**PROBLEM STATEMENT:**
Please copy the lines below exactly, from the first one through the line showing "shingle('up_d', 'upper row".
-- SOURCE MATERIAL start --
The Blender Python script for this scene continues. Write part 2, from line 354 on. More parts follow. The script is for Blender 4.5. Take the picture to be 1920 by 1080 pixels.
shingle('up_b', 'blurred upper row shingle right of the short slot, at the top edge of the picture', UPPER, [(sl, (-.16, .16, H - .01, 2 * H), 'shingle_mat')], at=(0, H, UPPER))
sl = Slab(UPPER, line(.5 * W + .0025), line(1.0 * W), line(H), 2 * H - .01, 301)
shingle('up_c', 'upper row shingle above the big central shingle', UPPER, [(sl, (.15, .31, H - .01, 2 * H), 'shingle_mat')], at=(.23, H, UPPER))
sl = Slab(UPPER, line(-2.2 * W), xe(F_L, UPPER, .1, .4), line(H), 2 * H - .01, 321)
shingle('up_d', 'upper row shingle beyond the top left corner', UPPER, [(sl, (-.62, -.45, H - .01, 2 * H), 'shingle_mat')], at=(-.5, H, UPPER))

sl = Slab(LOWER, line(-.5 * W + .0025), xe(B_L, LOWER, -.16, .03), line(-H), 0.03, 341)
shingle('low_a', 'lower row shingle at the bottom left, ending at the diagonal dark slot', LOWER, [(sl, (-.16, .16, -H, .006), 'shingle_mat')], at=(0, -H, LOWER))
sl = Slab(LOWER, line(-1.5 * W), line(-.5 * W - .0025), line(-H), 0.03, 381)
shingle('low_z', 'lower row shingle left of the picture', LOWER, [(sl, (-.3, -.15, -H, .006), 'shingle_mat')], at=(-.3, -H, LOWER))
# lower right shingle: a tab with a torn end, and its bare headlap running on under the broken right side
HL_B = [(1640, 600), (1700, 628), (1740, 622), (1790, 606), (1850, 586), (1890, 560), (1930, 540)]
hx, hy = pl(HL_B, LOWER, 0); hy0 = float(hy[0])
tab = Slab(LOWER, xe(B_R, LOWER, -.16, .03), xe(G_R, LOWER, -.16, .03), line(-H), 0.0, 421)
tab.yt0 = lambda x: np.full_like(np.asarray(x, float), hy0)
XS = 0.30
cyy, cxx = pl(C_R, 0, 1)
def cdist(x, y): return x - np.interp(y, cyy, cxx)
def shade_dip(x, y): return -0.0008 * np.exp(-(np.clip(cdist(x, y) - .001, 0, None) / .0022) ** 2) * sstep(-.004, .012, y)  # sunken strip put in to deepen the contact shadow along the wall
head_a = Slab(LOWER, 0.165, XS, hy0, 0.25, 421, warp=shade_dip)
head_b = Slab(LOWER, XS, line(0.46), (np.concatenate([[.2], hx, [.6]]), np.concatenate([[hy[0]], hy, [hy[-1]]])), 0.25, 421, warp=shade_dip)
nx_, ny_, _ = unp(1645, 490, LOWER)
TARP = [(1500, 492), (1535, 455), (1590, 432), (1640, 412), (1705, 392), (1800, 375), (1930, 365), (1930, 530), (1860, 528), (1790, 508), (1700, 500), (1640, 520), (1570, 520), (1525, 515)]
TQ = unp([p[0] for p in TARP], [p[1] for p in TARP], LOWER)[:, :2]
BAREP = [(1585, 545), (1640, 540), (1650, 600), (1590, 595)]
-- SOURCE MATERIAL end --
**RESULT OF THE EXERCISE:**
The Blender Python script for this scene continues. Write part 2, from line 354 on. More parts follow. The script is for Blender 4.5. Take the picture to be 1920 by 1080 pixels.
shingle('up_b', 'blurred upper row shingle right of the short slot, at the top edge of the picture', UPPER, [(sl, (-.16, .16, H - .01, 2 * H), 'shingle_mat')], at=(0, H, UPPER))
sl = Slab(UPPER, line(.5 * W + .0025), line(1.0 * W), line(H), 2 * H - .01, 301)
shingle('up_c', 'upper row shingle above the big central shingle', UPPER, [(sl, (.15, .31, H - .01, 2 * H), 'shingle_mat')], at=(.23, H, UPPER))
sl = Slab(UPPER, line(-2.2 * W), xe(F_L, UPPER, .1, .4), line(H), 2 * H - .01, 321)
shingle('up_d', 'upper row shingle beyond the top left corner', UPPER, [(sl, (-.62, -.45, H - .01, 2 * H), 'shingle_mat')], at=(-.5, H, UPPER))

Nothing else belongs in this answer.